Exercise objective.
Extract the lines of the material below, beginning with the first and ending with the line that holds "Vector((-(i_b.z-o_b.z), 0, (i_b.x-o_b.x))).normalized()*-.012". Skip every picture.

Source excerpt.

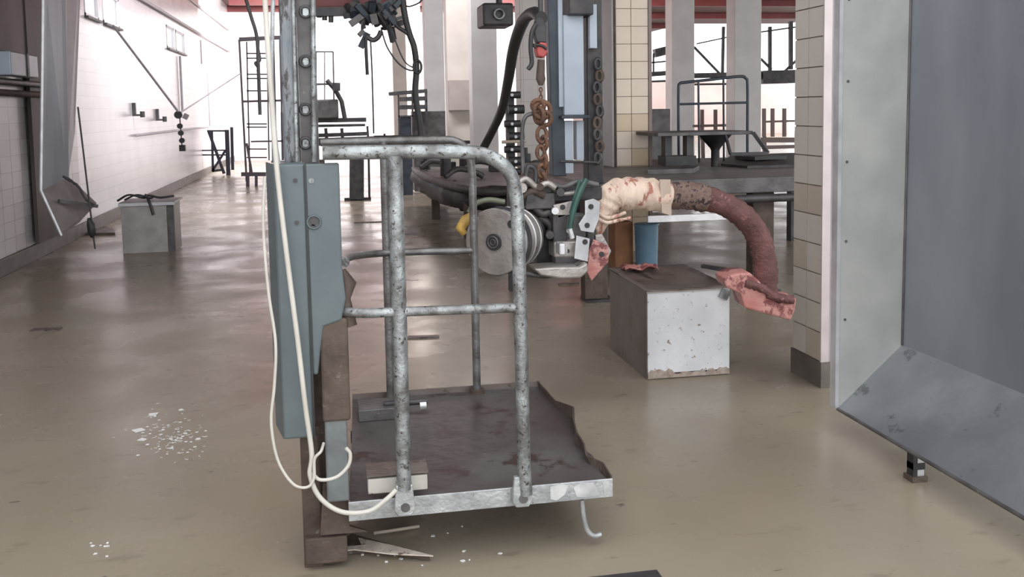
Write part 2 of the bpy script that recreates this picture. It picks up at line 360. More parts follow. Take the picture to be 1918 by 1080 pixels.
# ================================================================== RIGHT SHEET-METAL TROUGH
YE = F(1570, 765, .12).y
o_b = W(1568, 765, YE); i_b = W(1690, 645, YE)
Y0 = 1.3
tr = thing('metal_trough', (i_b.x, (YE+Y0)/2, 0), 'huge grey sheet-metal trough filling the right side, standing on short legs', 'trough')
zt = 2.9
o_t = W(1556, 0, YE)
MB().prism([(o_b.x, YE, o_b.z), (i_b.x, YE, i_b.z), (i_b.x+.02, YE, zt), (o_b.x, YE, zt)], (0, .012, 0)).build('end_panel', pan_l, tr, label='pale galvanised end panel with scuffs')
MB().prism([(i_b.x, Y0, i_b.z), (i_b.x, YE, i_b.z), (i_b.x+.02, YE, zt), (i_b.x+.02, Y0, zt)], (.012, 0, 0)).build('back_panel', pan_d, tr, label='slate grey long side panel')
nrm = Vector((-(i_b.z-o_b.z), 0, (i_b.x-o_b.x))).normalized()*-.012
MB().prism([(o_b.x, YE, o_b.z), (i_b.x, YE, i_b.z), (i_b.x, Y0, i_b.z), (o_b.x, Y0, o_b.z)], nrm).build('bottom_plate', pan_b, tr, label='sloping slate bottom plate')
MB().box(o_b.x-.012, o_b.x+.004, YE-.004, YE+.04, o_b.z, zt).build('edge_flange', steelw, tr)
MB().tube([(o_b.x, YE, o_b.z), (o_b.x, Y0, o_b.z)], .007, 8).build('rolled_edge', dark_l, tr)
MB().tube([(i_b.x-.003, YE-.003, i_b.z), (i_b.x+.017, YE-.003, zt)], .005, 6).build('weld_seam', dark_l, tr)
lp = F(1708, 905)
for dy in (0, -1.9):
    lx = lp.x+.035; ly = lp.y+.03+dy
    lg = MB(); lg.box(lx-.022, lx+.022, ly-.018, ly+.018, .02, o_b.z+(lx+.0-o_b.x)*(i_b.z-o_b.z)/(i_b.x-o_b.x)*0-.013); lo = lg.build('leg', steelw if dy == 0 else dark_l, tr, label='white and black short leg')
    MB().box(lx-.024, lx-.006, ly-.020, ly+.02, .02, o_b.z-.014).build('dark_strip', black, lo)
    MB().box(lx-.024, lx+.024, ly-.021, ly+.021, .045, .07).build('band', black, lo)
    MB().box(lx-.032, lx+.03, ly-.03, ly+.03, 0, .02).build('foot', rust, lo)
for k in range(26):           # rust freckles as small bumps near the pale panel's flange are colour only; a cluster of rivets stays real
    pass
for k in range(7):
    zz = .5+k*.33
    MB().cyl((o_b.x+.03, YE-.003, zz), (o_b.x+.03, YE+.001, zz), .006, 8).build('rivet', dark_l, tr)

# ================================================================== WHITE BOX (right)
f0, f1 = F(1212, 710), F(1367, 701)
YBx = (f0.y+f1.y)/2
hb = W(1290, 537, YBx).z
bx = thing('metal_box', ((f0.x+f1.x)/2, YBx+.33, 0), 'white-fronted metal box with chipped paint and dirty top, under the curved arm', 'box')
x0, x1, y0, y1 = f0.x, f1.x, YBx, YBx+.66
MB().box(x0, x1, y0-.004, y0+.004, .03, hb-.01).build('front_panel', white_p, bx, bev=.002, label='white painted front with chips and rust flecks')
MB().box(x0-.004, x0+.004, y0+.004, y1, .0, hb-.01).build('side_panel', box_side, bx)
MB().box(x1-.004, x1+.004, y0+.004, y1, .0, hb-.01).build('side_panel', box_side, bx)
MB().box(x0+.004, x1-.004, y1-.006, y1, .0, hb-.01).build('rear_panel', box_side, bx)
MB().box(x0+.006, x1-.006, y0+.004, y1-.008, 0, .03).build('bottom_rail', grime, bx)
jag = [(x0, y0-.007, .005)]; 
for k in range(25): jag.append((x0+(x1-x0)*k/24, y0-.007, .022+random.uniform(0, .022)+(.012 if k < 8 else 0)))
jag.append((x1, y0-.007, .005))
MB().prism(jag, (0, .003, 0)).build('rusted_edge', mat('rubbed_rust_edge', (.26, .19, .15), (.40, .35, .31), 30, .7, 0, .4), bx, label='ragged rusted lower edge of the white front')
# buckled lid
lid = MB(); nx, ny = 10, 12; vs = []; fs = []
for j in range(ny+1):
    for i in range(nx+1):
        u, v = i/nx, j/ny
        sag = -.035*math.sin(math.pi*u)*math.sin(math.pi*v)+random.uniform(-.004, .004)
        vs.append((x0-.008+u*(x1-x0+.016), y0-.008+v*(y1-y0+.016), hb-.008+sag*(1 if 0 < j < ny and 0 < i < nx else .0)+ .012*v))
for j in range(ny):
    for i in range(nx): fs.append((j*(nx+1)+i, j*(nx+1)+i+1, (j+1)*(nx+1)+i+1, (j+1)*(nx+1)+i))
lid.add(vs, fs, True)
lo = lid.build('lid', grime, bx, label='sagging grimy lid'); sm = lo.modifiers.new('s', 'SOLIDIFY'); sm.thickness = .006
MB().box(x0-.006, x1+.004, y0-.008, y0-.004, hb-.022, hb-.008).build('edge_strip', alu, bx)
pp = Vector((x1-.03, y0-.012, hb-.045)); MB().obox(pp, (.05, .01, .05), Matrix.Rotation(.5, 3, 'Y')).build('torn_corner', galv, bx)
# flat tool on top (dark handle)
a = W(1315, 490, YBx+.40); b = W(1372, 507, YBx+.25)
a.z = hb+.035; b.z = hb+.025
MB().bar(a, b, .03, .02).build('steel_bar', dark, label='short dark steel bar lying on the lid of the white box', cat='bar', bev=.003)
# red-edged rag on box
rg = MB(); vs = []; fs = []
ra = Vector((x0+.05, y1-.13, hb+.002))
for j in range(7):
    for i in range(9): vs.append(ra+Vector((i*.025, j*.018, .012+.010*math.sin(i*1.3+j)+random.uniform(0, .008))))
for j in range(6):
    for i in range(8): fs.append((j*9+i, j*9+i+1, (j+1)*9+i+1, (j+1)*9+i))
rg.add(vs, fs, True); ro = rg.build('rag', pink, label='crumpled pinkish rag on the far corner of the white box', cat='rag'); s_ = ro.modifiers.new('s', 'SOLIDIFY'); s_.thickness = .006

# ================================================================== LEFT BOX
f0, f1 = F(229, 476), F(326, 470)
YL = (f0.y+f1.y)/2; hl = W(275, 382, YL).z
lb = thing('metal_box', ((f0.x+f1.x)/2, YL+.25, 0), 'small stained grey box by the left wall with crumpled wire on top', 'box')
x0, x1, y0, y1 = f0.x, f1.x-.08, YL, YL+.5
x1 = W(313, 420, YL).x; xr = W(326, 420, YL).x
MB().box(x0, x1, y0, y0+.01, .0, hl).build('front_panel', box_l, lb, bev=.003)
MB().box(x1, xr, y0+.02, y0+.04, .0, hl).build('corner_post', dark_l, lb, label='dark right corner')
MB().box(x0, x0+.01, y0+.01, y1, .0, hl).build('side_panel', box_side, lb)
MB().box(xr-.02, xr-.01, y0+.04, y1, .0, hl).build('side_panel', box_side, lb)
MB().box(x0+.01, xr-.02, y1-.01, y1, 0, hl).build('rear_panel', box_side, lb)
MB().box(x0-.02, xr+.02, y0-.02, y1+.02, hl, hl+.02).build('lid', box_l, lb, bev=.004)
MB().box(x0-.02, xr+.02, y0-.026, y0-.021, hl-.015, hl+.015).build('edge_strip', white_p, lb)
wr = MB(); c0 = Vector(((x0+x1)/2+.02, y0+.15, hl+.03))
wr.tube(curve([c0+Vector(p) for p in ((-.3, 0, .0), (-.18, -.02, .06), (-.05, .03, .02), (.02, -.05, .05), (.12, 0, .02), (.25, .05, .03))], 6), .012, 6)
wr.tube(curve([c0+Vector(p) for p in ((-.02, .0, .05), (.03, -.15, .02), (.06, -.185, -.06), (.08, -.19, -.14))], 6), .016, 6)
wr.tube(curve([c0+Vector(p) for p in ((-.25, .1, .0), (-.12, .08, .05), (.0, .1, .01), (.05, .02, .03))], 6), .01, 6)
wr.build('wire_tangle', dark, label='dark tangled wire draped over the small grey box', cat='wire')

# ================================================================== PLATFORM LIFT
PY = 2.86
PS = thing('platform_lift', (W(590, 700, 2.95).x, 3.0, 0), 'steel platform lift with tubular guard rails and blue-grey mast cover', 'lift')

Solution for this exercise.
Write part 2 of the bpy script that recreates this picture. It picks up at line 360. More parts follow. Take the picture to be 1918 by 1080 pixels.
# ================================================================== RIGHT SHEET-METAL TROUGH
YE = F(1570, 765, .12).y
o_b = W(1568, 765, YE); i_b = W(1690, 645, YE)
Y0 = 1.3
tr = thing('metal_trough', (i_b.x, (YE+Y0)/2, 0), 'huge grey sheet-metal trough filling the right side, standing on short legs', 'trough')
zt = 2.9
o_t = W(1556, 0, YE)
MB().prism([(o_b.x, YE, o_b.z), (i_b.x, YE, i_b.z), (i_b.x+.02, YE, zt), (o_b.x, YE, zt)], (0, .012, 0)).build('end_panel', pan_l, tr, label='pale galvanised end panel with scuffs')
MB().prism([(i_b.x, Y0, i_b.z), (i_b.x, YE, i_b.z), (i_b.x+.02, YE, zt), (i_b.x+.02, Y0, zt)], (.012, 0, 0)).build('back_panel', pan_d, tr, label='slate grey long side panel')
nrm = Vector((-(i_b.z-o_b.z), 0, (i_b.x-o_b.x))).normalized()*-.012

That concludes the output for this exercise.